De entre todas nuestras habilidades sociales —con o sin alcohol de por medio y asumiendo los abismos existentes entre especímenes caucásicos, «heterohomosexuales» y de clase media precaria—, la que nos emparenta de manera más evidente es nuestra capacidad para olvidar el nombre de una persona a la que acabamos de conocer.
La escena se repite día y noche sin saber qué demonios sucede en el interior del cerebro, más concretamente en la corteza prefrontal, región que da la orden de bajar el volumen del mundo a nuestro alrededor en el momento justo en que el desconocido pronuncia el nombre en cuestión. Sonreímos, nos damos dos besos un poco ladeados, recuperamos la consciencia, pedimos otro tercio en la barra y cerramos los ojos —es un decir— mientras hacemos un esfuerzo sobrehumano por intentar recordar si ha dicho Carolina, Carmina, Burana, Karina o Caracola, hasta que, finalmente, agotados por el esfuerzo, le damos un codazo al colega de turno, ese que no se entera de nada, pero dotado de una memoria prodigiosa:—Se llama Marina, MA-RI-NA.
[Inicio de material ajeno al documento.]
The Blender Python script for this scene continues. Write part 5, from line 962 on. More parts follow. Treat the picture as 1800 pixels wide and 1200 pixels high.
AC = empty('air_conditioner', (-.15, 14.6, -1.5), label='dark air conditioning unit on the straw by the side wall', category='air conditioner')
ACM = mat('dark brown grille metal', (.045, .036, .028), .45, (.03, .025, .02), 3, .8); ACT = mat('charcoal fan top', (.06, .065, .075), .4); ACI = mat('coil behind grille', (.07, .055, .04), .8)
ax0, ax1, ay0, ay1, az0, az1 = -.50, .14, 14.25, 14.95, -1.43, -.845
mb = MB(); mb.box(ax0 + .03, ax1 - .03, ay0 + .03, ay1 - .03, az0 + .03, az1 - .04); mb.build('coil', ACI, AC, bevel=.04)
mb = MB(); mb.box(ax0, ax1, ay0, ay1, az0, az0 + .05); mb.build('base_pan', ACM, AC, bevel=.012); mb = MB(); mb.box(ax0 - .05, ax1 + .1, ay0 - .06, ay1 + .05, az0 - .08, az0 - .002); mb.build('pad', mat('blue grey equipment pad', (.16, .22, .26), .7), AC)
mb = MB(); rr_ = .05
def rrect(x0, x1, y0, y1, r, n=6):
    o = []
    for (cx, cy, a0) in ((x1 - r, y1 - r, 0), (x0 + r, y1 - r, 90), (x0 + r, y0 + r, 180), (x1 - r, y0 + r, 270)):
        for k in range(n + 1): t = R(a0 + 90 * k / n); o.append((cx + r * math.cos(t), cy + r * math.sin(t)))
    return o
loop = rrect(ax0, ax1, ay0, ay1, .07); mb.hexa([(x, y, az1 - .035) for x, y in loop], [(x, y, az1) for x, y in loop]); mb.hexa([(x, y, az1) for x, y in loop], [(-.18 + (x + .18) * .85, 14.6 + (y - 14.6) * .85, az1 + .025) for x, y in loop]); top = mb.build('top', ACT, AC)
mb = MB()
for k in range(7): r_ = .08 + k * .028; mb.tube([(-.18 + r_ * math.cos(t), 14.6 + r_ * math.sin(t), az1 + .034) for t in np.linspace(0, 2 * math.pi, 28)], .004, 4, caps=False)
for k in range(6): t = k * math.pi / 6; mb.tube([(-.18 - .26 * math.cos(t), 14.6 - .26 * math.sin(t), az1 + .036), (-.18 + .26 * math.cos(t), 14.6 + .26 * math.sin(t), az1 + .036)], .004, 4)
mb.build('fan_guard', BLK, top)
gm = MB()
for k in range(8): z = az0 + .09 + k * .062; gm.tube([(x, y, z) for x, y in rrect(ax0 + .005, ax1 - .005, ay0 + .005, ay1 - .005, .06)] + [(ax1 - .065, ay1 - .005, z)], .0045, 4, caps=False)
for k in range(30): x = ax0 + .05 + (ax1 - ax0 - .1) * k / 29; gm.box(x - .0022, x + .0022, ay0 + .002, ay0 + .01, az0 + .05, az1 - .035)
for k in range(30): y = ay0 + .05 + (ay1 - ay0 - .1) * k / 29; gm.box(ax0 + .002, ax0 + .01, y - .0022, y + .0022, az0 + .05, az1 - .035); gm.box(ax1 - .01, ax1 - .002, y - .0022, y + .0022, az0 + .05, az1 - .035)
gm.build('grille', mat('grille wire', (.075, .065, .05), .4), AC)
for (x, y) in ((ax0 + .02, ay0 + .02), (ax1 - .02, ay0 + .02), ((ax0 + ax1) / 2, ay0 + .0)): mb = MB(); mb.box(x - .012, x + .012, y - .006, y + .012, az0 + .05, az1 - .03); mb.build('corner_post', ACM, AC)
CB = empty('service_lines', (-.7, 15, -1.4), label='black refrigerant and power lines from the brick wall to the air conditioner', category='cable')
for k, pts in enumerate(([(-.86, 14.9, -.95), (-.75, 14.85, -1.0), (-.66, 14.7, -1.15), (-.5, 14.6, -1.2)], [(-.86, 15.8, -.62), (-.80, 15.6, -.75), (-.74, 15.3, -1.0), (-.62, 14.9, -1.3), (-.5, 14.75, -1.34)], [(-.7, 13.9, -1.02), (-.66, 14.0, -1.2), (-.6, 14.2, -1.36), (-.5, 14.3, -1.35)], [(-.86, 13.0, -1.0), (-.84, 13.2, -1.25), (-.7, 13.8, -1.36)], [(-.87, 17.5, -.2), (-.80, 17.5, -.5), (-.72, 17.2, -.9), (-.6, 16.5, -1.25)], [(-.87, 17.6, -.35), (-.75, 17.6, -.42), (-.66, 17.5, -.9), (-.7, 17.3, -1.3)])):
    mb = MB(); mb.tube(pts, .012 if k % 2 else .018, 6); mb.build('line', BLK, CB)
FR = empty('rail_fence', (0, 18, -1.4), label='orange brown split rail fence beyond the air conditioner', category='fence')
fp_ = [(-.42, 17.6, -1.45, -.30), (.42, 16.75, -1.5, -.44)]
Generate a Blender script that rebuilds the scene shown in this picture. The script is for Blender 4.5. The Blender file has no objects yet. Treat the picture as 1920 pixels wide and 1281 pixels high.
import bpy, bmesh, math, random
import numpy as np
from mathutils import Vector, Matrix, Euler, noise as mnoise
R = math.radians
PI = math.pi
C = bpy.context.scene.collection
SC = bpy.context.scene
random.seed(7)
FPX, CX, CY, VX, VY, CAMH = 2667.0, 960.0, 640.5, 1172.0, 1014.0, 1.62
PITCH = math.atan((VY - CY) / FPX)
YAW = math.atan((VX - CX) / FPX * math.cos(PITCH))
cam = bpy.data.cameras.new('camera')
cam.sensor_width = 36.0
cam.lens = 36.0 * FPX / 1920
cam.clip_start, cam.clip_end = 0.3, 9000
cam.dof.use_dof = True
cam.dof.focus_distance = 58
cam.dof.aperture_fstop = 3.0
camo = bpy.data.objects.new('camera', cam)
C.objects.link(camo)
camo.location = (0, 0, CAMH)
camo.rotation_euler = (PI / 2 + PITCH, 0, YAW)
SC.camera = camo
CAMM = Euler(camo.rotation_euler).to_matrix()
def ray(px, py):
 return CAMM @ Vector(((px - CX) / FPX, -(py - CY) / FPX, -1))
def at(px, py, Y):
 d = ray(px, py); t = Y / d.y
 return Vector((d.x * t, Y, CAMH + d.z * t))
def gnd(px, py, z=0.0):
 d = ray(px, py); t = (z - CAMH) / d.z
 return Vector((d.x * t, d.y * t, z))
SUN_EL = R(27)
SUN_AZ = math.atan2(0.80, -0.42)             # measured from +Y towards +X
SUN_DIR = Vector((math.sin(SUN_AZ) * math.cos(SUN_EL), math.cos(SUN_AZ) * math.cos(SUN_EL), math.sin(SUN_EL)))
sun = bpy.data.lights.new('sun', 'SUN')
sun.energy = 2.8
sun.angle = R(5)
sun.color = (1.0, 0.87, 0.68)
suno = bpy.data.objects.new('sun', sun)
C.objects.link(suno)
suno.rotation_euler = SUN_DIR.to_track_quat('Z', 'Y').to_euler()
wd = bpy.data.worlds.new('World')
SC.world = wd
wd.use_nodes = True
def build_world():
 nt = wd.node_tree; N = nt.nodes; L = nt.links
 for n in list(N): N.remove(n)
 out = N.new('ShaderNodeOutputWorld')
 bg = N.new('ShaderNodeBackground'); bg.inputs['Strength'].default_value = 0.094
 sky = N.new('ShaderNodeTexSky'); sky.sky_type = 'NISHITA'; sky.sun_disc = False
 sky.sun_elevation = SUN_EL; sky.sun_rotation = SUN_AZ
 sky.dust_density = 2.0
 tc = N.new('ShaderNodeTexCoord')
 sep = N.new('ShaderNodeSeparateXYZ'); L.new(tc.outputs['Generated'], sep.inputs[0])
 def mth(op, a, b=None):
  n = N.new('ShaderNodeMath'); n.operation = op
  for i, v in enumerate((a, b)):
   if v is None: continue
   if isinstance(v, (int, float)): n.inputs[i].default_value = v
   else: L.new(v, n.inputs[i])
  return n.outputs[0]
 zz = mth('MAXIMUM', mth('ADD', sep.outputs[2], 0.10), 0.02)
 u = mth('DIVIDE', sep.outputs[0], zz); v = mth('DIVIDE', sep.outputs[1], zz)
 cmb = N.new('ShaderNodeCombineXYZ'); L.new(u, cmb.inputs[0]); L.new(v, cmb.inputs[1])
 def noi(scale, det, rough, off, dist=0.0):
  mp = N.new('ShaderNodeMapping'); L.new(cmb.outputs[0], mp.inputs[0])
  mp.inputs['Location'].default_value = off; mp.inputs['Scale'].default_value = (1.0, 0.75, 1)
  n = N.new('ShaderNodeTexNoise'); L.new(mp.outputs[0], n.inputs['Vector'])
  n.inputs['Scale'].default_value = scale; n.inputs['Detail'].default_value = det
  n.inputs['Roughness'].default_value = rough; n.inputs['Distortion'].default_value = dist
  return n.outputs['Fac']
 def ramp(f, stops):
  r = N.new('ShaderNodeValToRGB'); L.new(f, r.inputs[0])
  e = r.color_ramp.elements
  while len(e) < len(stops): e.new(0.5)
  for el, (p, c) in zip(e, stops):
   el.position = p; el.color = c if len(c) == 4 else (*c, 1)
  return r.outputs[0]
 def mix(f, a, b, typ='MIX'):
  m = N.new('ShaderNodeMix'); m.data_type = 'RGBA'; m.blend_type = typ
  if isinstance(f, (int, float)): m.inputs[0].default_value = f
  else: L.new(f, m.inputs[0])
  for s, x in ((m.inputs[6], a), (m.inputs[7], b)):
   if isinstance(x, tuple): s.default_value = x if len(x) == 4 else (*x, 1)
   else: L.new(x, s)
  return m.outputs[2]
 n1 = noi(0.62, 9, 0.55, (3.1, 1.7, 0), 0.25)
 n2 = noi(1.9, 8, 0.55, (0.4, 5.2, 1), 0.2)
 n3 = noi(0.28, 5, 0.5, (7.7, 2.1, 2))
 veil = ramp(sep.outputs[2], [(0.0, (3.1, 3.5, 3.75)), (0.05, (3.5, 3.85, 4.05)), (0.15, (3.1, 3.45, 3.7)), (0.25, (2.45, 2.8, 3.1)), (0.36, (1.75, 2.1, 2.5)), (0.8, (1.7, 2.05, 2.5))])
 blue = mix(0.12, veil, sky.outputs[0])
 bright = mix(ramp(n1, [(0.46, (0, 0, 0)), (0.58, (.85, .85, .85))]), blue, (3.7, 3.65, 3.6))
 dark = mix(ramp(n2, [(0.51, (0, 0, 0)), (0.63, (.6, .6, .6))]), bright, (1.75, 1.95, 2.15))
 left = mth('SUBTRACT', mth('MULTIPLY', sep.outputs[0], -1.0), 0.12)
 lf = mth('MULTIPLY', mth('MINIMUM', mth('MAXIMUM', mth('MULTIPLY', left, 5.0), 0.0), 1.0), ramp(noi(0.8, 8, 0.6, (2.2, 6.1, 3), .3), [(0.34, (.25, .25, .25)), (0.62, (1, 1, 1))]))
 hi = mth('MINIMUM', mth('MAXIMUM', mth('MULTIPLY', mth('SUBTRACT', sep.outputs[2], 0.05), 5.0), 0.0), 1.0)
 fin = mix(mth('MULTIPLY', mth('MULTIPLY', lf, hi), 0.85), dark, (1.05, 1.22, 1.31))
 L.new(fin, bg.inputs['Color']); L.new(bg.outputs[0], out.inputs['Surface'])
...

Y da igual que te propongas que las cosas van a cambiar a partir de ahora porque la tendencia es imposible de invertir a pesar de las reglas mnemotécnicas recomendadas por la revista Science y que incluyen juegos de asociación, apodos, unión irracional de las primeras letras del apellido de tu actor porno favorito con Salmos 121:7-8, y un sinfín de opciones que nos llevan a concluir que los nombres son lo de menos, a pesar de que abran almacenes, ventanas al interior de los demás y tejados con vistas a otras galaxias.
Por supuesto hay excepciones y si la persona que nos presentan se llama Luz Cuesta Mogollón o Antonio Arrimadas Piernas, la cosa cambia. Y mucho.